Sensitivity of Proposed Search for Axion-induced Magnetic Field using Optically Pumped Magnetometers

We investigate a search for the oscillating current induced by axion dark matter in an external magnetic field using optically pumped magnetometers (OPMs). This experiment is based upon the LC circuit axion detection concept of Sikivie, Sullivan, and Tanner. The modification of Maxwell's equations caused by the axion-photon coupling results in a minute oscillating magnetic field at the frequency equal to the axion mass in the presence of magnetic field. This induced magnetic field could be searched for using an LC circuit amplifier with an OPM, the most sensitive cryogen-free magnetic-field sensor, in a room temperature experiment, avoiding the need for a complicated and expensive cryogenic system.
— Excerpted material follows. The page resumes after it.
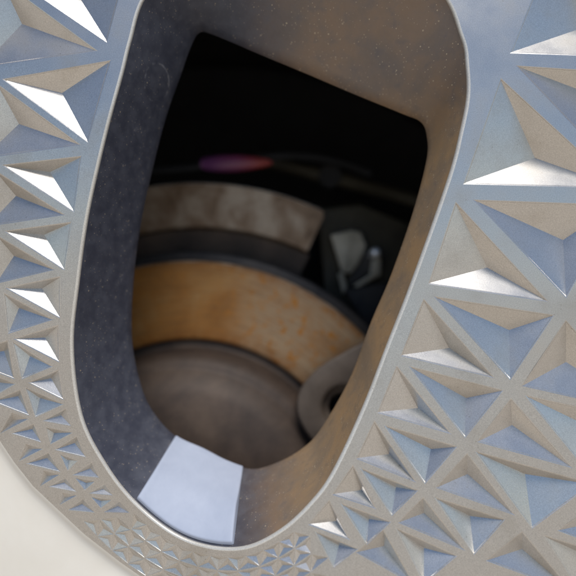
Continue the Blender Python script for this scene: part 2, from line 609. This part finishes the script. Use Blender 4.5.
def tri_inset(t, d):
    """shrink triangle by distance d (negative grows)"""
    a, b, c = [Vector(p[:2]) for p in t[:3]]
    la, lb, lc = (b - c).length, (c - a).length, (a - b).length
    per = la + lb + lc
    area = abs((b - a).cross(c - a)) / 2
    inc = (a * la + b * lb + c * lc) / per
    r = 2 * area / per
    k = (r - d) / r
    return [inc + (p - inc) * k for p in (a, b, c)], r

def ccw(t):
    a, b, c, ap = t
    if (b[0] - a[0]) * (c[1] - a[1]) - (b[1] - a[1]) * (c[0] - a[0]) < 0:
        return (a, c, b, ap)
    return t

right = [ccw(t) for t in right]
left = [ccw(t) for t in left]
pits = []      # (outline on the face, radius, source, side)
for side, L in ((1, right), (0, left)):
    for t in L:
        _, r = tri_inset(t, 0)
        grow = min(1.1, 0.22 * r) if r < 9 else (0.7 if side == 0 else 0.5)
        tt, _ = tri_inset(t, -grow)
        t = (*[tuple(v) for v in tt], t[3])
        _, r = tri_inset(t, 0)
        ch = min(1.5, r * 0.13)
        outer, _ = tri_inset(t, -ch * 0.55)
        pits.append((outer, r, ch, t, side))

# shoulder line: where the textured spoke ends, lower left
shl = [(-260, 250), (-120, 330), (-40, 402), (0, 441), (14, 462), (33, 486), (52, 504), (84, 534), (120, 562), (160, 590), (205, 640), (240, 800)]

# face sheet: constrained triangulation of the disc minus window, recesses and the shoulder
hubpx = (145.0, 599.0)
RF = 815.0
pts2, edges = [], []
def add_loop(poly):
    b = len(pts2)
    pts2.extend(Vector((p[0], p[1])) for p in poly)
    m = len(poly)
    edges.extend((b + i, b + (i + 1) % m) for i in range(m))
outer_poly = [(hubpx[0] + RF * math.cos(a), hubpx[1] + RF * math.sin(a)) for a in [2 * math.pi * i / 120 for i in range(120)]]
shoulder_poly = shl + [(-400, 1000), (-560, 500)]
outer_poly = [p for p in outer_poly]
add_loop(outer_poly)
add_loop(lipc)
b0 = len(pts2)
shl_f = []
for i in range(len(shl) - 1):
    for k in range(6):
        t = k / 6
        shl_f.append((shl[i][0] * (1 - t) + shl[i + 1][0] * t, shl[i][1] * (1 - t) + shl[i + 1][1] * t))
shl_f.append(shl[-1])
pts2.extend(Vector(p) for p in shl_f)
edges.extend((b0 + i, b0 + i + 1) for i in range(len(shl_f) - 1))
for outer, r, ch, t, side in pits:
    b = len(pts2)
    ring = []
    for i in range(3):
        a, c = outer[i], outer[(i + 1) % 3]
        for k in range(4):
            ring.append(a.lerp(c, k / 4))
    add_loop(ring)
for gx in range(-600, 900, 26):
    for gy in range(-150, 1340, 26):
        q = (gx + random.uniform(-3, 3), gy + random.uniform(-3, 3))
        if inside(q, lipc) or (q[0] - hubpx[0]) ** 2 + (q[1] - hubpx[1]) ** 2 > (RF - 8) ** 2:
            continue
        if any(inside(q, [tuple(v) for v in p[0]]) for p in pits):
            continue
        pts2.append(Vector(q))
res = delaunay_2d_cdt(pts2, edges, [], 0, 1e-4)
vco, _, tris = res[0], res[1], res[2]
lip_poly = lipc
shpoly = shl_f + [(240, 1500), (-900, 1500), (-900, 250)]
sheets = {0: [], 1: []}
pit_polys = [[tuple(v) for v in p[0]] for p in pits]
for f in tris:
    c = (vco[f[0]] + vco[f[1]] + vco[f[2]]) / 3
    q = (c.x, c.y)
    if (q[0] - hubpx[0]) ** 2 + (q[1] - hubpx[1]) ** 2 > RF * RF * 1.01:
        continue
    if inside(q, lip_poly) or inside(q, shpoly):
        continue
    if any(inside(q, pp) for pp in pit_polys):
        continue
    sideL = q[0] < 215
    sheets[0 if sideL else 1].append(f)
spokes = {}
for side in (0, 1):
    used = {}
    V, F, NV = [], [], []
    for f in sheets[side]:
        idx = []
        for i in f:
            if i not in used:
                used[i] = len(V)
                V.append(fpoint(vco[i].x, vco[i].y))
                NV.append(fnormal(vco[i].x, vco[i].y))
            idx.append(used[i])
        nn = (V[idx[1]] - V[idx[0]]).cross(V[idx[2]] - V[idx[0]])
        F.append(tuple(idx) if nn.y < 0 else tuple(reversed(idx)))
    o = mesh_obj('spoke', V, F, M_face, None, True)
    o.data.normals_split_custom_set_from_vertices([tuple(x) for x in NV])
    adopt(o, wheel)
    o['label'] = ('left spoke with a narrowing band of triangular recesses' if side == 0
                  else 'right spoke with large triangular recesses')
    spokes[side] = o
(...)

We estimate that an existing detection setup optimized for magnetic resonance imaging is sensitive to an axion-photon coupling of $10^{-7}$ GeV$^{-1}$ for an axion mass near $3\times10^{-10}$ eV. While this is ruled out by limits from astrophysics and solar axion searches, realistic modifications and optimization of the proposed experimental setup can set a new limit on the axion-photon coupling up to three orders of magnitude beyond the current best limit, for axion masses between $10^{-11}$ eV and $10^{-7}$ eV, without a cryogenic system.